The campaign for the nomination was close and although Barack Obama had been in the leading position for some time, it was impossible to draw a clear conclusion till last Tuesday when more than 2118 super delegates declared to be on Obama's side. Never before a black man was nominated to contest for president of the US and a woman came so close to nomination.

Many explanations are now being given to the success of Obama in the nomination race and Hillary's nail-biting finish, but judged from what they have achieved it can be asserted without hesitation that both won in their own ways. They won as the workers of the Democratic Party wanted them to win because they want change which both promised.

US news agencies termed the two candidates as representing cultural and political milestones in US history. Hillary Rodham Clinton was quoted as saying Saturday in her farewell address, "Children today will grow up taking for granted that an African-American or a woman can, yes, become the president of the United States."

President George W Bush praised the symbolism of the 2008 field. "I thought it was a really good statement, powerful moment when a major political party nominates an African-American man to be their standard bearer," he said in an interview Friday with an Italian journalist. "And it's good for our democracy that that happened. And we also had a major contender being a woman. Obviously Hillary Clinton was a major contender. So, I think it's a good sign for American democracy."

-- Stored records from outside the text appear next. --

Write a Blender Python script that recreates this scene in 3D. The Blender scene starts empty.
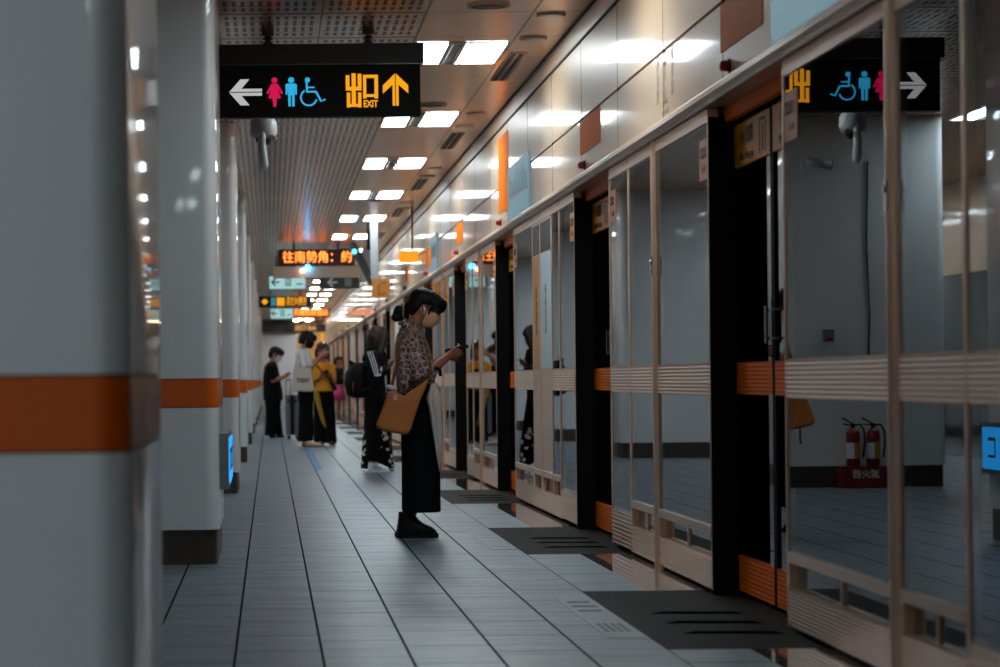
import bpy, bmesh, math, random
from mathutils import Vector, Matrix
random.seed(7)
C = bpy.context.scene
COL = C.collection
# ------------------------------------------------------------------ camera, world, exposure
cam_d = bpy.data.cameras.new('camera'); cam = bpy.data.objects.new('camera', cam_d); COL.objects.link(cam)
cam_d.lens = 100.0; cam_d.sensor_width = 36.0; cam_d.sensor_fit = 'HORIZONTAL'
cam_d.shift_x = 0.230; cam_d.shift_y = 0.0475
cam_d.clip_start = 0.1; cam_d.clip_end = 400
cam.matrix_world = Matrix.Translation((0, 0, 1.0)) @ Matrix.Rotation(math.pi/2, 4, 'X') @ Matrix.Rotation(-0.0105, 4, 'Z')
cam_d.dof.use_dof = True; cam_d.dof.focus_distance = 17.6; cam_d.dof.aperture_fstop = 4.2
C.camera = cam
C.view_settings.view_transform = 'Standard'; C.view_settings.look = 'None'
C.view_settings.exposure = 0.0; C.view_settings.gamma = 1.0; C.view_settings.use_curve_mapping = False
w = bpy.data.worlds.new('world'); C.world = w; w.use_nodes = True
w.node_tree.nodes['Background'].inputs[0].default_value = (0.012, 0.016, 0.02, 1)
w.node_tree.nodes['Background'].inputs[1].default_value = 1.0
LAMP = 23.0          # radiance of the ceiling diffusers

# ------------------------------------------------------------------ materials
def s2l(c): return tuple(((v/255)/12.92 if v <= 10 else (((v/255)+.055)/1.055)**2.4) for v in c)
def mat(name, rgb, rough=.5, metal=0, spec=.5, coat=0, coat_r=.05, emis=None, es=0, alpha=1, trans=0):
    m = bpy.data.materials.new(name); m.use_nodes = True
    p = m.node_tree.nodes['Principled BSDF']
    p.inputs['Base Color'].default_value = (*rgb, 1); p.inputs['Roughness'].default_value = rough
    p.inputs['Metallic'].default_value = metal; p.inputs['Specular IOR Level'].default_value = spec
    p.inputs['Coat Weight'].default_value = coat; p.inputs['Coat Roughness'].default_value = coat_r
    if emis: p.inputs['Emission Color'].default_value = (*emis, 1); p.inputs['Emission Strength'].default_value = es
    p.inputs['Alpha'].default_value = alpha; p.inputs['Transmission Weight'].default_value = trans
    return m
class NT:
    """tiny node graph helper"""
    def __init__(s, m): s.t = m.node_tree; s.p = s.t.nodes['Principled BSDF']
    def n(s, ty, **kw):
        q = s.t.nodes.new(ty)
        for k, v in kw.items(): setattr(q, k, v)
        return q
    def l(s, a, b): s.t.links.new(a, b)
    def math(s, op, a, b=None, c=None):
        q = s.n('ShaderNodeMath', operation=op)
        for i, v in enumerate((a, b, c)):
            if v is None: continue
            if isinstance(v, (int, float)): q.inputs[i].default_value = v
            else: s.l(v, q.inputs[i])
        return q.outputs[0]
    def mix(s, f, a, b):
        q = s.n('ShaderNodeMix', data_type='RGBA')
        for i, v in ((0, f), (6, a), (7, b)):
            if isinstance(v, (int, float)): q.inputs[i].default_value = v
            elif isinstance(v, tuple): q.inputs[i].default_value = (*v, 1)
            else: s.l(v, q.inputs[i])
        return q.outputs[2]
    def pos(s, obj=False):
        if obj: o = s.n('ShaderNodeTexCoord').outputs['Object']
        else: o = s.n('ShaderNodeNewGeometry').outputs['Position']
        x = s.n('ShaderNodeSeparateXYZ'); s.l(o, x.inputs[0]); return o, x.outputs[0], x.outputs[1], x.outputs[2]
    def noise(s, vec, scale, detail=2, rough=.5, dims='3D'):
        q = s.n('ShaderNodeTexNoise'); q.inputs['Scale'].default_value = scale; q.inputs['Detail'].default_value = detail
        q.inputs['Roughness'].default_value = rough
        if vec is not None: s.l(vec, q.inputs['Vector'])
        return q.outputs['Fac']
    def line(s, coord, period, off, width):
        """1 inside a line of given width at off + n*period"""
        f = s.math('FRACT', s.math('DIVIDE', s.math('SUBTRACT', coord, off - width/2), period))
        return s.math('LESS_THAN', f, width/period)
    def scalev(s, vec, sc):
        q = s.n('ShaderNodeMapping'); q.inputs['Scale'].default_value = sc; s.l(vec, q.inputs['Vector']); return q.outputs[0]
    def bump(s, h, strength=.3, dist=.01):
        q = s.n('ShaderNodeBump'); q.inputs['Strength'].default_value = strength; q.inputs['Distance'].default_value = dist
        s.l(h, q.inputs['Height']); s.l(q.outputs[0], s.p.inputs['Normal'])
    def base(s, c): s.l(c, s.p.inputs['Base Color'])
    def rough(s, c): s.l(c, s.p.inputs['Roughness'])
def noisy(name, c1, c2, scale, rough=.5, stretch=(1, 1, 1), bump=0, **kw):
    m = mat(name, c1, rough, **kw); g = NT(m); o, x, y, z = g.pos(True)
    f = g.noise(g.scalev(o, stretch), scale, 3); g.base(g.mix(f, c1, c2))
    if bump: g.bump(f, bump, .01)
    return m

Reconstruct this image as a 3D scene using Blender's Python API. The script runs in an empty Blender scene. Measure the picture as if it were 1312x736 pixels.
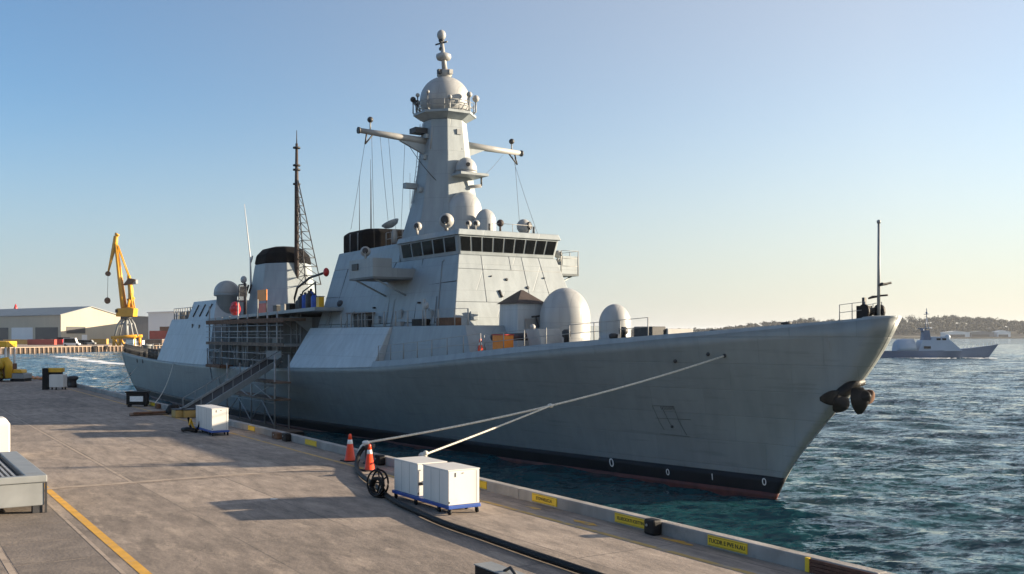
import bpy, bmesh, math, random
import numpy as np
from mathutils import Vector, Matrix
random.seed(7); rng = np.random.default_rng(7)
PI = math.pi
sc = bpy.context.scene
C = sc.collection

# ------------------------------------------------------------------ camera, sky, sun, exposure
FPX, CX, HY, CAMH = 1300.0, 656.0, 429.0, 4.6      # focal length in photo pixels, centre column, horizon row, eye height
TH = math.atan((656 + 170) / FPX); c_, s_ = math.cos(TH), math.sin(TH)
cam_d = bpy.data.cameras.new("camera"); cam = bpy.data.objects.new("camera", cam_d); C.objects.link(cam)
cam.location = (0, 0, CAMH); cam.rotation_euler = (PI/2, 0, PI/2 - TH)
cam_d.sensor_width = 36; cam_d.lens = 36*FPX/1312; cam_d.shift_y = (HY - 368)/1312
cam_d.clip_end = 20000; cam_d.clip_start = 0.1
sc.camera = cam
SUN_EL = math.radians(12.5); SUN_OFF = math.radians(8)   # azimuth: 8 deg beyond the camera's right
sv = Vector((math.cos(SUN_OFF)*s_ - math.sin(SUN_OFF)*c_, math.cos(SUN_OFF)*c_ + math.sin(SUN_OFF)*s_, math.tan(SUN_EL))).normalized()
w = bpy.data.worlds.new("World"); sc.world = w; w.use_nodes = True
nt = w.node_tree; bg = nt.nodes["Background"]
sky = nt.nodes.new("ShaderNodeTexSky"); sky.sky_type = 'NISHITA'; sky.sun_disc = False
sky.sun_elevation = SUN_EL; sky.sun_rotation = math.atan2(sv.x, sv.y)
sky.air_density = 1.0; sky.dust_density = 0.3; sky.ozone_density = 3.6; sky.altitude = 0
hsv = nt.nodes.new("ShaderNodeHueSaturation"); hsv.inputs["Saturation"].default_value = 1.0; nt.links.new(sky.outputs[0], hsv.inputs["Color"])
def wn(t, **kw):
    n = nt.nodes.new(t)
    for k, v in kw.items(): setattr(n, k, v)
    return n
# milky forward-scatter of the sea air round the sun, added to the clear sky
tint = wn("ShaderNodeVectorMath", operation='MULTIPLY'); tint.inputs[1].default_value = (0.91, 0.975, 1.0); nt.links.new(hsv.outputs[0], tint.inputs[0])
geo = wn("ShaderNodeTexCoord"); dotn = wn("ShaderNodeVectorMath", operation='DOT_PRODUCT'); dotn.inputs[1].default_value = sv; nt.links.new(geo.outputs["Generated"], dotn.inputs[0])
mrg = wn("ShaderNodeMapRange"); nt.links.new(dotn.outputs["Value"], mrg.inputs[0])
for i_, q_ in enumerate((-0.4, 0.5, 0.0, 1.0)): mrg.inputs[i_ + 1].default_value = q_
pwr = wn("ShaderNodeMath", operation='POWER'); pwr.inputs[1].default_value = 1.5; nt.links.new(mrg.outputs[0], pwr.inputs[0])
glow = wn("ShaderNodeVectorMath", operation='SCALE'); glow.inputs[0].default_value = (1.80, 1.30, 0.52); nt.links.new(pwr.outputs[0], glow.inputs["Scale"])
sepd = wn("ShaderNodeSeparateXYZ"); nt.links.new(geo.outputs["Generated"], sepd.inputs[0])          # pale sea haze low over the horizon
elv = wn("ShaderNodeMapRange", interpolation_type='SMOOTHSTEP'); nt.links.new(sepd.outputs[2], elv.inputs[0])
for i_, q_ in enumerate((-0.02, 0.23, 0.80, 0.0)): elv.inputs[i_ + 1].default_value = q_
lowh = wn("ShaderNodeMix", data_type='RGBA'); nt.links.new(elv.outputs[0], lowh.inputs[0]); nt.links.new(tint.outputs[0], lowh.inputs[6]); lowh.inputs[7].default_value = (2.45, 2.68, 3.00, 1)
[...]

Snap polls are now shedding lights on the factors leading to the nomination of Barack Obama. Social researches on the same would continue for years. But by all counts the nomination reflects the greatness of the American people who appears to have overcome, even if not yet completely, gender and racial divides.

Son of a black father from Kenya and a white mother from Kansas, Obama was raised literally and metaphorically offshore, in Indonesia by his white mother and in Hawaii by his white grandparents. A majority of Americans said the country was ready for a black president, but that was yet to be put to test.

However, Obama's achievement is that much of what it represents is not about the colour of his skin. Obama, 46, has run a race that, at least when possible, has been deliberately not about race. He steered clear of a campaign like Jesse Jackson's, which shaped itself as a fight for the rights of minorities and the poor.

Instead, he promised an era of change, an idea that found broad support among different groups of voters. He excluded many of the civil rights leaders and others - from Jackson to Al Sharpton - who would have defined him as a black candidate. He spoke about himself not primarily as a black man, but as a man whose story was uniquely American.

People in the rest of the world would now keenly observe if the urge of the American people for change also benefits them, because US is virtually the lone global player in the present unipolar world, which can and does influence their destiny. The wars of hatred and revenge, lack of concern for the laws, norms and principles on which international relations flourished in the post -World War-II period, have created uncertainties that were not experienced in the last six decades. They should give way to a world which is peaceful and congenial for upholding human dignity and promoting progress in all corners of the globe.